Indeed, this latest impeachment jag is hardly the first time Amash has gone out on a limb to oppose the president. He condemned Trump's initial travel ban of residents from predominantly Muslim countries, helped scotch Republican efforts to repeal/replace Obamacare (drawing a call from Trump's social media director to "defeat" Amash in a primary).
He also opposed the president's emergency declaration along the southern border, called Trump's comments about murdered Saudi journalist Jamal Khashoggi "repugnant," and was one of the only Republicans on Capitol Hill to support setting up a special counsel investigation after the firing of FBI Director James B. Comey.
So is House Minority Leader Kevin McCarthy (R–Bakersfield) right when he says that Amash "votes more with Nancy Pelosi than he ever votes with me"? Er, no. As New York magazine's Jonathan Chait points out, Amash has "an 88 percent score from the American Conservative Union, [and] a 100 percent score from FreedomWorks." He's anti-abortion, more anti-interventionist than the average Democrat, and when bills add to the federal government's vast ocean of red ink, he votes no.
In other words, Amash sounds a lot like…a Libertarian (abortion stance notwithstanding).

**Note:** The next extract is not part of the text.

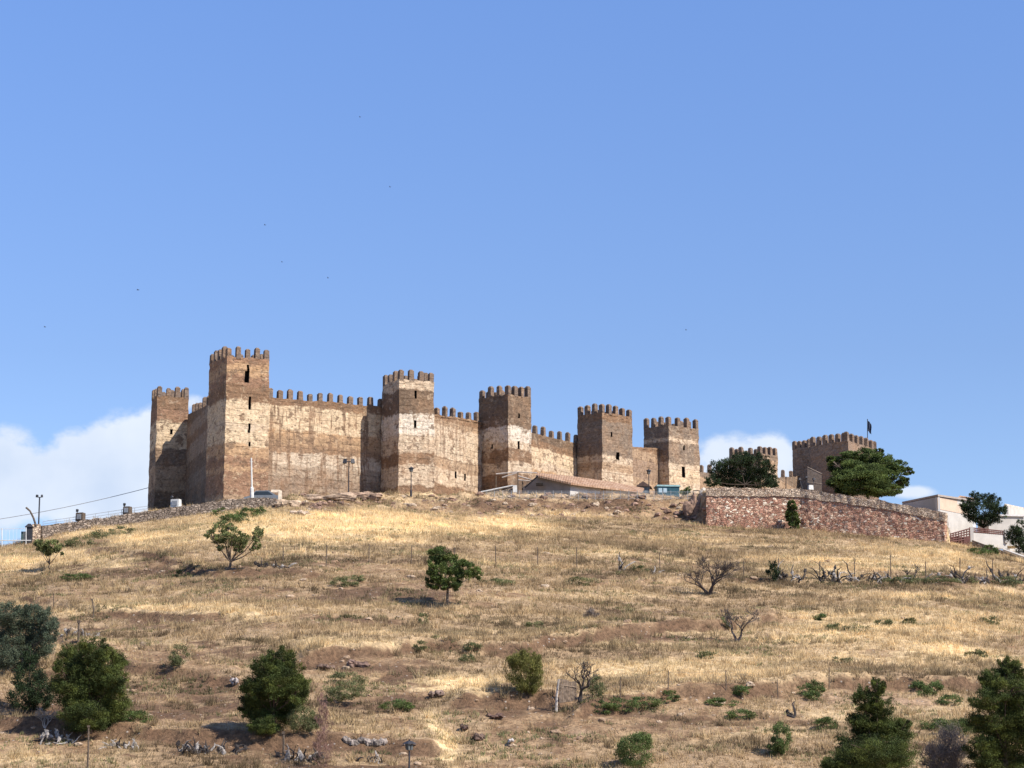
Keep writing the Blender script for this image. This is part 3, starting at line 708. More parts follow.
# ------------------------------------------------------------------ vegetation
def leaf_cloud(centers, radii, counts, size, base, var, seed, up=0.0, slender=.5, shell=.6, hue=None, dirs=None):
    r = np.random.default_rng(seed); Vs = []; Cs = []
    for ci, (c, rad, n) in enumerate(zip(centers, radii, counts)):
        n = max(3, int(n)); d = r.normal(size=(n, 3)); d /= np.linalg.norm(d, axis=1)[:, None]
        rr = (shell + (1 - shell) * r.random((n, 1))) ** 1.0 * r.random((n, 1)) ** .35
        p = np.array(c) + d * rr * np.array(rad)
        if dirs is not None:
            dv = np.array(dirs[ci]); tt = r.random((n, 1)); Ls = (rad[0] + rad[2]) * .75
            p = np.array(c) - dv * Ls * .5 + dv * Ls * tt * 1.2 + r.normal(size=(n, 3)) * np.array(rad) * (.55 - .35 * tt); d = dv + .6 * r.normal(size=(n, 3))
        ax = d * .6 + r.normal(size=(n, 3)) * .7; ax[:, 2] += up; ax /= np.linalg.norm(ax, axis=1)[:, None]
        sd = np.cross(ax, r.normal(size=(n, 3))); sd /= np.linalg.norm(sd, axis=1)[:, None] + 1e-9
        L = size * (.6 + .8 * r.random((n, 1))); W = L * slender
        V = np.stack([p - ax * L * .5, p + sd * W * .5, p + ax * L * .5, p - sd * W * .5], 1); Vs.append(V.reshape(-1, 3))
        cb = (1 + var * (r.random() * 2 - 1)); cc = np.array(base) * cb * (.7 + .6 * r.random((n, 1)))
        if hue is not None: cc = cc + np.array(hue) * (r.random() ** 2)
        Cs.append(cc)
    V = np.concatenate(Vs); return V, np.arange(len(V)).reshape(-1, 4), np.clip(np.concatenate(Cs), .004, 1)
def plant(name, label, cat, base_uv, lobes, style, seed, d=None, group=None, dens=1.0, stems=True, basept=None, trunk_r=None, lean=None):
    if basept is not None: b = Vector(basept)
    elif d is None: b = G(*base_uv)
    else: b = P(*base_uv, d)
    dd = b.y; px = dd / F
    root = thing(name, label, cat, b, group); r = random.Random(seed)
    us = [l[0] for l in lobes]; Wd = (max(us) - min(us) + 2 * lobes[0][2]) * px
    L3 = []
    for (u, v, ru, rv) in lobes:
        oy = r.uniform(-.28, .28) * Wd; 
        if not stems and d is None:
            c = P(u, v, dd + oy * .3) if rv > 7 else G(u, v + rv * .8) + Vector((0, 0, rv * px * .55)); ru *= 1.15; rv *= 1.35
        else: c = P(u, v, dd + oy)
        if style == 'pine': ru *= 1.1; rv *= 1.12
        L3.append((c, ru * px, rv * px, ru * rv))
    st = dict(
        pine=dict(size=1.9, base=(.044, .06, .017), var=.6, up=.5, slender=.26, den=6.2, hue=(.07, .07, .01), bark=(.09, .06, .045)),
        dark=dict(size=1.6, base=(.026, .04, .017), var=.6, up=.2, slender=.4, den=2.8, hue=(.012, .02, .004), bark=(.06, .045, .035)),
        broad=dict(size=1.6, base=(.065, .092, .026), var=.55, up=.1, slender=.5, den=3.9, hue=(.05, .055, .008), bark=(.13, .10, .08)),
        olive=dict(size=1.6, base=(.07, .09, .056), var=.45, up=.5, slender=.34, den=5.5, hue=(.05, .05, .03), bark=(.10, .08, .06)),
        sparse=dict(size=1.8, base=(.13, .15, .055), var=.4, up=.1, slender=.5, den=1.5, hue=(.06, .05, .015), bark=(.13, .095, .07)),
        lime=dict(size=2.3, base=(.13, .125, .035), var=.3, up=1.4, slender=.18, den=3.4, hue=(.05, .05, .01), bark=(.12, .10, .06)),
        grey=dict(size=3.5, base=(.19, .155, .13), var=.3, up=.9, slender=.10, den=2.2, hue=(.05, .04, .03), bark=(.15, .12, .10)),
        redtwig=dict(size=3.2, base=(.21, .125, .10), var=.4, up=1.6, slender=.10, den=1.0, hue=(.06, .03, .02), bark=(.15, .10, .08)),
        shrub=dict(size=1.6, base=(.08, .115, .036), var=.4, up=.6, slender=.4, den=2.8, hue=(.05, .045, .01), bark=(.10, .08, .05)),
        drab=dict(size=1.6, base=(.11, .122, .052), var=.4, up=.6, slender=.35, den=2.4, hue=(.06, .045, .015), bark=(.10, .08, .05)))[style]
    cs, rs, ns = [], [], []; ds = []
    for (c, rx, rz, area) in L3:
        k = max(8, int(10 + area / (7 if style == 'pine' else 5 if style in ('pine', 'dark', 'olive') else 8))); ry = (rx + rz) * .5
        for j in range(k):
            while True:
                q = Vector((r.uniform(-1, 1), r.uniform(-1, 1), r.uniform(-1, 1)))
                if .25 < q.length < 1: break
            q = q.normalized() * q.length ** .5 * .86
            rc = r.uniform(.26, .42) if style == 'pine' else r.uniform(.2, .36) if style in ('pine', 'dark', 'olive', 'lime') else r.uniform(.24, .44)
            dq = Vector((q.x, q.y, q.z * .6 + (.35 if style == 'pine' else .5))).normalized(); ds.append(tuple(dq))
            cs.append((c.x + q.x * rx, c.y + q.y * ry, c.z + q.z * rz)); rs.append((rc * rx + .6 * px, rc * ry + .6 * px, rc * rz * .8 + .6 * px))
            ns.append((area * 2.6 + 25) * 3.14 * st['den'] * dens / k * r.uniform(.6, 1.4))
    V, Fc, cc = leaf_cloud(cs, rs, ns, st['size'] * px, st['base'], st['var'], seed, st['up'], st['slender'], .55, st['hue'], ds if style in ('pine', 'olive', 'lime', 'dark', 'grey', 'redtwig') else None)
    # trunk and limbs
    if stems:
        mb = MB(); cx = sum(c.x * a for c, _, _, a in L3) / sum(a for *_, a in L3); czz = sum(c.z * a for c, _, _, a in L3) / sum(a for *_, a in L3)
        zt = max(c.z for c, *_ in L3); hT = zt - b.z; tr = trunk_r if trunk_r else max(.05, hT * .028)
        fork = Vector((b.x * .55 + cx * .45, b.y, b.z + (czz - b.z) * (.25 if style == 'sparse' else .5)))
        mid = (b + fork) / 2 + Vector((r.uniform(-.1, .1) * hT * .4, 0, 0))
        mb.tube([b - Vector((0, 0, .35)), b, mid, fork], [tr * 1.4, tr * 1.15, tr, tr * .85], 7, st['bark'])
        for (c, rx, rz, area) in L3:
            m1 = (fork * .55 + c * .45) + Vector((r.uniform(-.1, .1), r.uniform(-.1, .1), -.08)) * hT * .4
            kk = .55 if style == 'pine' else 1; mb.tube([fork, m1, c], [tr * .6 * kk, tr * .4 * kk, tr * .15 * kk], 5, st['bark'])
            for j in range(5):
                e = c + Vector((r.uniform(-1, 1) * rx, r.uniform(-1, 1) * rx, r.uniform(-.6, 1) * rz)) * .9
                mb.tube([m1 * .3 + c * .7, (c + e) / 2 + Vector((0, 0, .05)), e], [tr * .22, tr * .14, tr * .06], 4, st['bark'], False)
        obj('trunk', mb, M_wood, root)
    np_mesh('crown' if stems else 'foliage', V, Fc, M_leaf, root, tuple(b), cc)
    return root
T = [
 ('pine_tree', 'dense dark green pine at the lower left behind the bare pole', 'tree', (90, 732), [(93, 652, 14, 12), (70, 659, 13, 11), (108, 665, 15, 13), (114, 681, 13, 12), (90, 675, 22, 18), (73, 690, 18, 18), (96, 704, 28, 18), (110, 712, 14, 13), (85, 718, 22, 12), (60, 668, 6, 8), (90, 727, 22, 8)], 'pine', 1),
 ('conifer_tree', 'small blackish conical conifer left of the lower left pine', 'tree', (29, 713), [(30, 658, 8, 11), (27, 678, 15, 14), (42, 690, 14, 16), (24, 698, 17, 13), (40, 703, 14, 10)], 'dark', 2),
 ('olive_tree', 'grey green olive thicket at the left edge of the slope', 'tree', (22, 672), [(6, 615, 16, 12), (30, 617, 15, 13), (48, 621, 10, 12), (12, 640, 22, 19), (38, 643, 16, 17), (2, 656, 16, 13), (50, 633, 8, 12), (25, 660, 14, 10)], 'olive', 3),
 ('pine_tree', 'bushy green pine with a drab shrub at its right foot', 'tree', (272, 734), [(281, 660, 12, 11), (265, 669, 12, 12), (292, 673, 12, 11), (275, 682, 22, 14), (298, 690, 11, 12), (255, 692, 13, 14), (280, 702, 22, 13), (250, 708, 9, 10), (270, 716, 20, 11), (263, 726, 14, 8)], 'pine', 4),
 ('pine_tree', 'tall yellowish green pine cut by the bottom edge right of centre', 'tree', (872, 792), [(877, 688, 7, 9), (864, 700, 9, 12), (881, 708, 13, 10), (870, 724, 20, 13), (890, 735, 19, 13), (860, 745, 24, 12), (880, 757, 32, 14), (850, 764, 22, 13), (838, 770, 15, 12), (903, 728, 8, 8), (870, 778, 30, 10)], 'pine', 5),
 ('pine_tree', 'big ragged dark pine at the lower right corner', 'tree', (1005, 795), [(1005, 668, 8, 9), (1014, 672, 11, 10), (991, 681, 11, 9), (1006, 690, 20, 11), (984, 701, 13, 9), (1017, 705, 18, 15), (995, 722, 24, 12), (1012, 745, 28, 18), (982, 750, 14, 13), (1003, 768, 30, 13), (1030, 720, 16, 24)], 'pine', 6),
 ('fig_tree', 'round leafy green tree standing alone mid slope', 'tree', (447, 606), [(440, 555, 13, 9), (436, 568, 11, 13), (450, 564, 12, 13), (465, 570, 14, 11), (477, 574, 7, 7), (438, 585, 11, 8), (452, 584, 11, 8), (430, 577, 6, 8)], 'broad', 7),
 ('almond_tree', 'thin open crowned tree with leaning trunks below the castle corner', 'tree', (228, 570), [(211, 535, 8, 6), (219, 530, 9, 8), (233, 535, 11, 8), (243, 540, 8, 8), (258, 535, 6, 12), (256, 548, 6, 5), (228, 525, 8, 5), (220, 548, 3, 3), (240, 549, 8, 4), (225, 541, 13, 8), (238, 543, 10, 6)], 'sparse', 8),
 ('almond_tree', 'little sparse tree with forked pale trunk near the left pillar', 'tree', (50, 570), [(42, 543, 8, 7), (52, 546, 10, 7), (60, 550, 6, 6), (48, 551, 9, 5), (38, 546, 5, 6), (50, 550, 10, 6)], 'sparse', 9),
 ]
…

He has been publicly mulling a third-party run at the White House all year; the Libertarian presidential field thus far has failed to impress, and even two years ago Amash was saying things like, "Hopefully, over time, these two parties start to fall apart."
Michigan's straight-ticket voting system, whereby voters can choose a party's entire slate of candidates by checking just one box, has until now dampened any Amashian urge to jump ship. But now that he has a new primary challenger, and the very House Freedom Caucus that he co-founded has voted unanimously to condemn him, the temptation to abandon Congress entirely and run for president as a Libertarian may prove irresistible.
If Amash were to seek and win the Libertarian nomination—which isn't decided until May 2020—he almost certainly wouldn't become president, but it's possible he'd affect the outcome by throwing up a Michigan-sized roadblock to the president's reelection. In a state Trump won by just 10,704 votes, Amash in 2016 received 203,545, or more in just one district than Libertarian presidential candidate Gary Johnson won statewide.
Unlike Johnson, Amash is all too familiar with the pronunciation of the word "Aleppo," what with his mother being a Syrian immigrant and his father a Palestinian refugee. And unlike Trump, Joe Biden or Bernie Sanders, Amash is not a septuagenarian shaking his fist at clouds, but a 39-year-old fitness enthusiast who actually grasps basic technology and market economics.
You won't go broke betting against independent and third-party candidates in American politics, particularly in these polarized and fearful times. But even if Amash merely serves out his term and then steps aside, he will have done us a favor. Sometimes those on the outside of the two major political tribes can show us things about ourselves we can't otherwise see.